◆ Exercise brief ◆
The listing beneath should be written out in full, exactly as shown.

◆ Data lines ◆
────────────────

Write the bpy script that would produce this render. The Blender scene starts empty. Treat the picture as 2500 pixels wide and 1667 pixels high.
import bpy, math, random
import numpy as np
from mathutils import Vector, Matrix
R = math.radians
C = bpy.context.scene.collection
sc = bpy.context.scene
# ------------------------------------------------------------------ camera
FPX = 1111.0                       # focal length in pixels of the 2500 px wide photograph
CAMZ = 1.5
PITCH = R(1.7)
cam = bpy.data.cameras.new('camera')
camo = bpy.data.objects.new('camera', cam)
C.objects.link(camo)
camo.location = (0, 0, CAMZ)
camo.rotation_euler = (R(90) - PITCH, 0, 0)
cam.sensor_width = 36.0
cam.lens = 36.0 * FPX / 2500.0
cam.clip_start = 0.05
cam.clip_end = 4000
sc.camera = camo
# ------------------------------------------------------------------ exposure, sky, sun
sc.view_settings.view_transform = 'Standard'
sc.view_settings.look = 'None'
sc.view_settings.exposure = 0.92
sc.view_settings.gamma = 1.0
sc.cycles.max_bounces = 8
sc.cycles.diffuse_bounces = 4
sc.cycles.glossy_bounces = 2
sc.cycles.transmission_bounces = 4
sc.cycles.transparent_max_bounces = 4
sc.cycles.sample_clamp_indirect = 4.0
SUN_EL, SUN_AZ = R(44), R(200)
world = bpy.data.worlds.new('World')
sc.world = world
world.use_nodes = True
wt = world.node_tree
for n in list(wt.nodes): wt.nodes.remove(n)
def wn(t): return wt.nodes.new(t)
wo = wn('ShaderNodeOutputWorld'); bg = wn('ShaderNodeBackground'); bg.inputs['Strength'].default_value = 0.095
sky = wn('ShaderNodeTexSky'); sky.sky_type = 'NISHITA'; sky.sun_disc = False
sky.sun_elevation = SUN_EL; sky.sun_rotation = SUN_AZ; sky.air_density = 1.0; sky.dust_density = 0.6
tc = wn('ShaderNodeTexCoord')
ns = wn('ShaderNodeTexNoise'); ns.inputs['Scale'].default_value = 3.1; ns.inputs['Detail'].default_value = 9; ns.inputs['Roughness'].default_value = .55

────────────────

◆ Correct response ◆
Write the bpy script that would produce this render. The Blender scene starts empty. Treat the picture as 2500 pixels wide and 1667 pixels high.
import bpy, math, random
import numpy as np
from mathutils import Vector, Matrix
R = math.radians
C = bpy.context.scene.collection
sc = bpy.context.scene
# ------------------------------------------------------------------ camera
FPX = 1111.0                       # focal length in pixels of the 2500 px wide photograph
CAMZ = 1.5
PITCH = R(1.7)
cam = bpy.data.cameras.new('camera')
camo = bpy.data.objects.new('camera', cam)
C.objects.link(camo)
camo.location = (0, 0, CAMZ)
camo.rotation_euler = (R(90) - PITCH, 0, 0)
cam.sensor_width = 36.0
cam.lens = 36.0 * FPX / 2500.0
cam.clip_start = 0.05
cam.clip_end = 4000
sc.camera = camo
# ------------------------------------------------------------------ exposure, sky, sun
sc.view_settings.view_transform = 'Standard'
sc.view_settings.look = 'None'
sc.view_settings.exposure = 0.92
sc.view_settings.gamma = 1.0
sc.cycles.max_bounces = 8
sc.cycles.diffuse_bounces = 4
sc.cycles.glossy_bounces = 2
sc.cycles.transmission_bounces = 4
sc.cycles.transparent_max_bounces = 4
sc.cycles.sample_clamp_indirect = 4.0
SUN_EL, SUN_AZ = R(44), R(200)
world = bpy.data.worlds.new('World')
sc.world = world
world.use_nodes = True
wt = world.node_tree
for n in list(wt.nodes): wt.nodes.remove(n)
def wn(t): return wt.nodes.new(t)
wo = wn('ShaderNodeOutputWorld'); bg = wn('ShaderNodeBackground'); bg.inputs['Strength'].default_value = 0.095
sky = wn('ShaderNodeTexSky'); sky.sky_type = 'NISHITA'; sky.sun_disc = False
sky.sun_elevation = SUN_EL; sky.sun_rotation = SUN_AZ; sky.air_density = 1.0; sky.dust_density = 0.6
tc = wn('ShaderNodeTexCoord')
ns = wn('ShaderNodeTexNoise'); ns.inputs['Scale'].default_value = 3.1; ns.inputs['Detail'].default_value = 9; ns.inputs['Roughness'].default_value = .55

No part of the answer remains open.